Who knew problems could be coaxed with a mere twenty.  

I sat watching the officer now more than I did the clock thingy and he wanted more than a twenty. His incessant drooling told me so. Out of her mouth dropped the words in a pitch shockingly unfamiliar to me, due to the high-ness and childlikeness it carried, “no officer, I have a boyfriend” – giggle, giggle, giggle - that wasn’t a lie, but it might as well have been.

Step Three: Denial.

I asked her why she performed in such a manner. She blamed corruption. I considered blaming the police officer. Blaming inconvenient timing. Blaming men? No.

I reasoned for as long as I could - mind you – it’s now two minutes past my bedtime so I am mentally and emotionally not altogether.

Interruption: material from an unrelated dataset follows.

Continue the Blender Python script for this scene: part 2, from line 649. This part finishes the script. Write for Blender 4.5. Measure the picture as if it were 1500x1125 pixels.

All she said was, “that’s what you have to do with cops, I just give him whatever cash I have in my wallet, we exchange numbers and I block him, done.”

I didn’t have much to say, I didn’t at all think she thought in a way so different from mine. I get that we’re different, naturally, we’re individuals, but she felt so strange to me after that day.

Different.

~

After the quiet ride home, I finally made it to my bed, I was finally safe, and she…him and all of it - the entire day was finally done. I was able to lay my sleepy heavy head down by the time it was 12:47pm. I laid in bed, with my curtains spread wide open, a sun-soaked room with a bird’s lull to send me to sleep. Warmth and Melody and the occasional “Kaaaaah’ sound that comes from one of those darned hadadas. I didn’t want to think too much, that’s a lie. I really couldn’t think at all. I’ve had a long day. And it’s past bedtime.